Darby Minnow-Smith has an informative Q&A at Grist with Shannon Parry, an Assistant Director at the Office of Sustainability and the Environment in Santa Monica, CA. Santa Monica, if you don’t know, is a great place—a little municipality surrounded by the City of Los Angeles on three sides and the Pacific Ocean on the forth. It’s got gorgeous weather, accesss to the beach, a walkable commercial core by the coast, and as Minnow-Smith writes “for nearly 20 years, Santa Monicans have made a concerted effort to green their city.”

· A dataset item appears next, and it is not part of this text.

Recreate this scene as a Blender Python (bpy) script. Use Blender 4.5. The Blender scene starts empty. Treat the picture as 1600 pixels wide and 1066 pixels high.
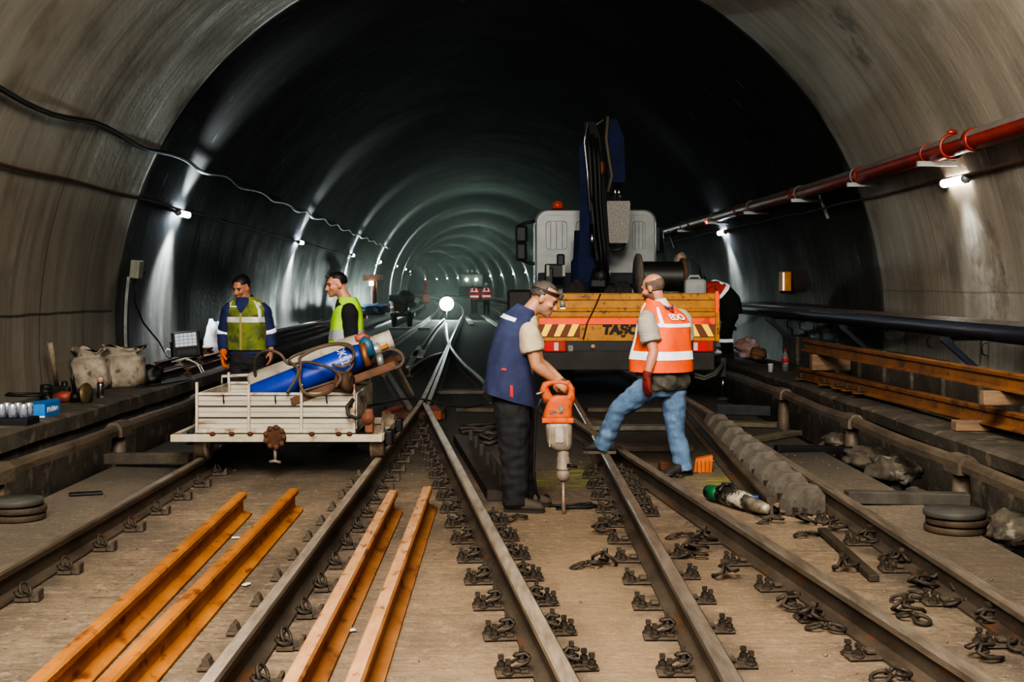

And they’ve had a ton of success. But there’s one huge problem. Hardly anyone lives there. In 1970, the town had a population of 88,289. In the intervening forty years, the United States of America as a whole has had 50% population growth—rising from just over 200 million residents to about 310,000 million residents today. Santa Monica, by contrast, clocked in at 89,736 people in the 2010 census. So how come population growth in Santa Monica is so slow? Is it a terrible place to live? No way. It’s pretty great. Along with its amazing quality of life amenities, it’s prosperous with a median household income of $68,000 that’s well above either the national or the California average. In fact, it’s such a great place to live that according to the Census Bureau the median value of owner occupied housing in Santa Monica is $985,500.

And now you see why more people don’t move to Santa Monica. Not everyone can afford a million dollar house. So while Santa Monica sits nice and green nestled by the coast, the population boomed instead in Riverside and San Bernardino counties. Those are less-prosperous places with worse economic opportunities. The fundamentals in terms of coastal amenities are worse. And it’s much worse for the environment to sprawl out further and further inland rather than to develop the already-developed Santa Monica land more intensively. And clearly it’s very valuable land. There’s only so much oceanside property within convenient commuting distance to the main employment centers of one of the world’s largest cities. The economic returns would be there to develop it more intensively and let more people experience Santa Monica, and the environmental benefits to having population growth there rather than elsewhere are enormous.